Professional driving instructor Terry Earwood agrees with this approach. Officers need to learn the right way to handle a skid, and the approach is different in cars with stability control and new drivetrain options. For example, if a car is sliding sideways a front-wheel-drive vehicle will be better able to straighten out. It's also important for drivers to know that stability control works by automatically applying the brakes, so overuse can wear the brakes out. But Earwood is a big proponent of these changes, and expects they will be easier to adjust to than some veteran officers might think.
"If we'd had stability control all these years and all-drive cars and then lost it, then we'd have to go back and teach everybody. It would be a problem," says Earwood. "But because all of the new additions are pluses, they will make everyone a better driver tomorrow. And there's not that big a difference in the handling of the car."
Unfortunately, not all agencies are currently incorporating the newest training techniques that take new technologies into account. And that's a concern, says Earwood.

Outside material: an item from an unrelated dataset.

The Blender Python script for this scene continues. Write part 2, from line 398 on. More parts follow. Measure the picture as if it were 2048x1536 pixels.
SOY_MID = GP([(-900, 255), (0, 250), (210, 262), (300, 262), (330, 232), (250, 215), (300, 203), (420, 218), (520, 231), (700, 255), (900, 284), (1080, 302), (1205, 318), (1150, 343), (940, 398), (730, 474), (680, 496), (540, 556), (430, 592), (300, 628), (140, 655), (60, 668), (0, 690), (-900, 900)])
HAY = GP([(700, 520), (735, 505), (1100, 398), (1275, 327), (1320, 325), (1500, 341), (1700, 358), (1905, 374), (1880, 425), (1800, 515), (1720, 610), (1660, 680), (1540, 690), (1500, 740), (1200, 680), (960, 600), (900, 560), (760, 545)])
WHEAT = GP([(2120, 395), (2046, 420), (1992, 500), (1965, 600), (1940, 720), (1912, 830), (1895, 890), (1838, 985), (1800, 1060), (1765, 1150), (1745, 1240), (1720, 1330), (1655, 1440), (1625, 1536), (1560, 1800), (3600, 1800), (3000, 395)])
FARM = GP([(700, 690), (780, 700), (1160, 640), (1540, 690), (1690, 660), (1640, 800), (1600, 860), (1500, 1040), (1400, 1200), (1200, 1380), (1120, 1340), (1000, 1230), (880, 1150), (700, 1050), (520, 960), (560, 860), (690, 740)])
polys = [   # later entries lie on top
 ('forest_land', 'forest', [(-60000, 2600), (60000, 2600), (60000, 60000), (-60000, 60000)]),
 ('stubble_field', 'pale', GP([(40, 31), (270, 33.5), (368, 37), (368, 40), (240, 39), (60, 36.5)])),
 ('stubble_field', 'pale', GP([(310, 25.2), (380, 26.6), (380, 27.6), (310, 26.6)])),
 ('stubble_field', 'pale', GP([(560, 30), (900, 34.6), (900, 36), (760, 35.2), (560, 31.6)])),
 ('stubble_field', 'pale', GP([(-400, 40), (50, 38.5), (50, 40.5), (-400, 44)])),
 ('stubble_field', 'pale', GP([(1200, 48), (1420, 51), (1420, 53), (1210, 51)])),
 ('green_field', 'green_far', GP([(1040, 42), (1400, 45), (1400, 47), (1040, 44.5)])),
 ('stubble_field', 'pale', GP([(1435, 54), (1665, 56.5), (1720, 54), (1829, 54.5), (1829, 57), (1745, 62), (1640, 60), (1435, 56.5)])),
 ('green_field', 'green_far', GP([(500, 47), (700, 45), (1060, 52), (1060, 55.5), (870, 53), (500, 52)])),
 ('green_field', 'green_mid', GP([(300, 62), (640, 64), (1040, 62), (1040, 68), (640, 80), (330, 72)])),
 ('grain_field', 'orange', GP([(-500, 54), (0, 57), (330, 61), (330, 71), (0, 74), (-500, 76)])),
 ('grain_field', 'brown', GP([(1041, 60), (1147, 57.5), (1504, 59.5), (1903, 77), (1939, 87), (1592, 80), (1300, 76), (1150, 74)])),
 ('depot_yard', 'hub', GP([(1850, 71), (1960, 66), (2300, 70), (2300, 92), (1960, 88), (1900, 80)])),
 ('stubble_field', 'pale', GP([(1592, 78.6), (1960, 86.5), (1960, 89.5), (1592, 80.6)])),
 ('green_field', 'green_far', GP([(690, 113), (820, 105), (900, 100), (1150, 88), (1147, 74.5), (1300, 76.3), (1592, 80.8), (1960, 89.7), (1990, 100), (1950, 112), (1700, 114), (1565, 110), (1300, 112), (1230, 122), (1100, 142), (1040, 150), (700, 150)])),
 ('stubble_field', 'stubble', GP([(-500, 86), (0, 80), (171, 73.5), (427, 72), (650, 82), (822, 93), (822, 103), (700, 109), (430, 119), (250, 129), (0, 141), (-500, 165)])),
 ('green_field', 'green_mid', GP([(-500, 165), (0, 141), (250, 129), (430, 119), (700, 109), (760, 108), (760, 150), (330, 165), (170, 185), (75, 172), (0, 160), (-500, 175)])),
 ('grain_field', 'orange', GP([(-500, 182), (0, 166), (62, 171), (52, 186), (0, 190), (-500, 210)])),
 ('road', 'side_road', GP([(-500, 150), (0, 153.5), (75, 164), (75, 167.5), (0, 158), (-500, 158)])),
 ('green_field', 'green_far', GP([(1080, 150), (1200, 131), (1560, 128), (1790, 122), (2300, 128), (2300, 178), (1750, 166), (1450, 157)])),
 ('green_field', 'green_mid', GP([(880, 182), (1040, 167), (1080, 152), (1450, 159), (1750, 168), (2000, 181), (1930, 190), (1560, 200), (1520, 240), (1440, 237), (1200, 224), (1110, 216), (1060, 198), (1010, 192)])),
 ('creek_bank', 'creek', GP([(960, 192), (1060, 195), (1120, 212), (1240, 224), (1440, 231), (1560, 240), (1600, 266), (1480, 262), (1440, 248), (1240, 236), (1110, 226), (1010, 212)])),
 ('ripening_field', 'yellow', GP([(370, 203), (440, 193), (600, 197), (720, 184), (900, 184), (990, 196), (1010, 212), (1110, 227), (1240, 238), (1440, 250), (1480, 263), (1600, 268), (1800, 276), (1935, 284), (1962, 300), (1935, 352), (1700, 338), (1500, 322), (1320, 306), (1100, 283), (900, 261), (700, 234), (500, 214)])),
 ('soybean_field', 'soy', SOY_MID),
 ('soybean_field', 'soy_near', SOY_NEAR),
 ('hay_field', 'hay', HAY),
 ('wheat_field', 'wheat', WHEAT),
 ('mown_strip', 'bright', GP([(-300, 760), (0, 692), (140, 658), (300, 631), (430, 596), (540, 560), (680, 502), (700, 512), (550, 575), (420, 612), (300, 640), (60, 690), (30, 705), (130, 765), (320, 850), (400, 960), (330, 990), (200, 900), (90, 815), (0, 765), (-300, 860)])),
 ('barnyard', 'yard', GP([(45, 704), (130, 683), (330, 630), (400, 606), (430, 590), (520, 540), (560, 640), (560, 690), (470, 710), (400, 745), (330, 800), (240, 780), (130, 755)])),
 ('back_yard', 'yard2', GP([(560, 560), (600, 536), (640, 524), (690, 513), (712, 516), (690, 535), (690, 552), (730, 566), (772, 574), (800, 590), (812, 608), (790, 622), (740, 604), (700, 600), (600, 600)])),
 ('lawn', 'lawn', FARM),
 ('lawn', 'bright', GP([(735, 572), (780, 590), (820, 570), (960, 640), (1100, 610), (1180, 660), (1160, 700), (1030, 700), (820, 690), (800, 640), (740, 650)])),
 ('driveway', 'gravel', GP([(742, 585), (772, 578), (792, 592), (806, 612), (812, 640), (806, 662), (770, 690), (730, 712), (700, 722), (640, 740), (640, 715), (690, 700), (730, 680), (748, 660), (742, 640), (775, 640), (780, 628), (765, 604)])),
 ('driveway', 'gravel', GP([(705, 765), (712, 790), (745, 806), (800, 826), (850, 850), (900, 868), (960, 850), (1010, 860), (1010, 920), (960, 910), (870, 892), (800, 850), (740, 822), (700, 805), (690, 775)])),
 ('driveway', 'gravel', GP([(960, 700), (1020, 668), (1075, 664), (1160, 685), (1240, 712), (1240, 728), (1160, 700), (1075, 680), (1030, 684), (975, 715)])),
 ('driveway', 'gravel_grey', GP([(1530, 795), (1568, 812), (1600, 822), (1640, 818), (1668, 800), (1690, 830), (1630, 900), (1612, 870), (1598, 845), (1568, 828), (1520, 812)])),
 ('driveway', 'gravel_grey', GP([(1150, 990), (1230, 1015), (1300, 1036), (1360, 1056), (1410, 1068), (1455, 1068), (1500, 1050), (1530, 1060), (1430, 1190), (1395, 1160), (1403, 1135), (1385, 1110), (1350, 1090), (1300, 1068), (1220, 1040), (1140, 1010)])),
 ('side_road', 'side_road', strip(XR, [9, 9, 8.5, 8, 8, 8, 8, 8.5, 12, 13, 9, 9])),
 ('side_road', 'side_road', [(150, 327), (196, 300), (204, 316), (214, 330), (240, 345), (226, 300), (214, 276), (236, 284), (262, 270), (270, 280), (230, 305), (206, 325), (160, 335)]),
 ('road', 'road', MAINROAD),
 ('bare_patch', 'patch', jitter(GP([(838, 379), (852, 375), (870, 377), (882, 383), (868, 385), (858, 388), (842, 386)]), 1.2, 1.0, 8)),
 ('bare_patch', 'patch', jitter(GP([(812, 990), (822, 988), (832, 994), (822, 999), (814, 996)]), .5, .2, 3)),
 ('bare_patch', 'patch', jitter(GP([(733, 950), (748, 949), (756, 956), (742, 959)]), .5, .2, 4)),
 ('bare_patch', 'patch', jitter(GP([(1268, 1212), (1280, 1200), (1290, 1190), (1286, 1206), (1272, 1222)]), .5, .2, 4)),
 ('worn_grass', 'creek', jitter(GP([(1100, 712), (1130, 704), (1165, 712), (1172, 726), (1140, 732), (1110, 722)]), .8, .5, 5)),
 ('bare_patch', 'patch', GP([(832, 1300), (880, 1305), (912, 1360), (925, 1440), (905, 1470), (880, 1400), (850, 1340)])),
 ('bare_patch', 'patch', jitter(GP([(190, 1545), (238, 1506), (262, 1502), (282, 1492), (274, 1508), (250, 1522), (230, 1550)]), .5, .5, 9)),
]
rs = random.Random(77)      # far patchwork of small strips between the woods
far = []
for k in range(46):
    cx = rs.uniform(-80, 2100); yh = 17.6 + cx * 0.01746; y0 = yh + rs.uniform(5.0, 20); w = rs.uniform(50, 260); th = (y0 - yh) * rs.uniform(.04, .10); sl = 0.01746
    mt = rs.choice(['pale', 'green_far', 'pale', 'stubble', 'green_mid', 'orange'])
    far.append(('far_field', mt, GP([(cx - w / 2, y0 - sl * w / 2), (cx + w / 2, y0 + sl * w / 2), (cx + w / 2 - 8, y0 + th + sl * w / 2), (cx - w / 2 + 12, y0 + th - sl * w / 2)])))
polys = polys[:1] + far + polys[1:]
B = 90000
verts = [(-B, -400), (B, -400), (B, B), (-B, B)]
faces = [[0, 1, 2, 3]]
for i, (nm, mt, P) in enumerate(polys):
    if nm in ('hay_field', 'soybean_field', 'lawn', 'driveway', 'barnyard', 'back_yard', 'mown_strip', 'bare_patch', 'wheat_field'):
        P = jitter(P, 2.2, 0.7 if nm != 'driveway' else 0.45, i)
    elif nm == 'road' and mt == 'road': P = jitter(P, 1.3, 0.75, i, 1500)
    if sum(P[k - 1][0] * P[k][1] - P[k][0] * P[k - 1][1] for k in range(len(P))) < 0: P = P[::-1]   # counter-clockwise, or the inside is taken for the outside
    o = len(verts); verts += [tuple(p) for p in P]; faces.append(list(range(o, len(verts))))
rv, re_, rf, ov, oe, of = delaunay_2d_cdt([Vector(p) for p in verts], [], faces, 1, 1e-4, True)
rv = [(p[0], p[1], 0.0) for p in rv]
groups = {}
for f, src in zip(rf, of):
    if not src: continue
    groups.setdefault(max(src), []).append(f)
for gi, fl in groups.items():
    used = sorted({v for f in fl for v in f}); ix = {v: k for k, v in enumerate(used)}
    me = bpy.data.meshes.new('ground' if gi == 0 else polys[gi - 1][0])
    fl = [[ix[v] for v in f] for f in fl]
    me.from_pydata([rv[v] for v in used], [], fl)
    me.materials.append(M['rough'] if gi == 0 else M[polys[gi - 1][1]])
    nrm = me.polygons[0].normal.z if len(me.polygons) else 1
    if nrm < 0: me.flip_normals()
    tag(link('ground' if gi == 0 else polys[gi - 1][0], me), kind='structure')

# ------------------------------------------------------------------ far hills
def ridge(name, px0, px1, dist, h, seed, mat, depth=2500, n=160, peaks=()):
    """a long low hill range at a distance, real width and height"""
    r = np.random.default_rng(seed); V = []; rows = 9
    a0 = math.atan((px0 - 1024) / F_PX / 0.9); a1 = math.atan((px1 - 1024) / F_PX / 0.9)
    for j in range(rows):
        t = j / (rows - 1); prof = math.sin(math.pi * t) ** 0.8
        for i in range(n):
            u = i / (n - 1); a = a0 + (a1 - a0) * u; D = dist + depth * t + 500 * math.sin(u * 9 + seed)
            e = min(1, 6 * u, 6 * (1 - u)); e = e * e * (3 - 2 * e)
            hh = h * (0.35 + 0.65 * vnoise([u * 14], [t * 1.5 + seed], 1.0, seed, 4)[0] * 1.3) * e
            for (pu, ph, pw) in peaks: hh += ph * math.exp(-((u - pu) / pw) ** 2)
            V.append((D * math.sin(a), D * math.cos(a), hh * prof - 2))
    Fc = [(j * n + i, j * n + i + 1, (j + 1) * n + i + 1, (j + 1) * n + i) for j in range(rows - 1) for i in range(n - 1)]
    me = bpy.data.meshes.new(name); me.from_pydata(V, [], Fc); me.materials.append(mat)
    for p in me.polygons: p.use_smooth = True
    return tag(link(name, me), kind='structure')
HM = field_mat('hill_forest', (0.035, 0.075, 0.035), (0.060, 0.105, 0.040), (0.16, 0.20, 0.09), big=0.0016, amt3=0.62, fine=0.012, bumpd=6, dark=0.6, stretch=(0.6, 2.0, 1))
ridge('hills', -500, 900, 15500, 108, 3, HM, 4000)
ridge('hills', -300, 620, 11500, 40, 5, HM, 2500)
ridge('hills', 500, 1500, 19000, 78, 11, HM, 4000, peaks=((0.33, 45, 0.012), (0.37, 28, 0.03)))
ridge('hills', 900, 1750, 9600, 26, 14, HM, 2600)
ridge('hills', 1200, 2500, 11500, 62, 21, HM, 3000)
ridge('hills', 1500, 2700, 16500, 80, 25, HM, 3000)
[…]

"In so many smaller departments, they’re teaching things that I taught in 1972," the veteran driving instructor says. "We need to tune up what we're teaching now, with the electronics, the ABS, and work more on why we teach what we teach."[PAGEBREAK]Traditionally, law enforcement agencies have used their oldest cruisers for driver training because the administrators don't care if they get even more beaten up. But with recent changes in technology, a new vehicle equipped with electronic stability management and a different drivetrain must be used in training so officers can practice driving with them.
There is actually a button that, if pushed, allows the driver to diminish the use of the stability control, so the new cars can be driven with or without it, which is helpful in training. But if an officer is thrown into a new car and expected to just know how to drive it, the new weird button will be a mystery, as will how to properly make use of its technological advancements.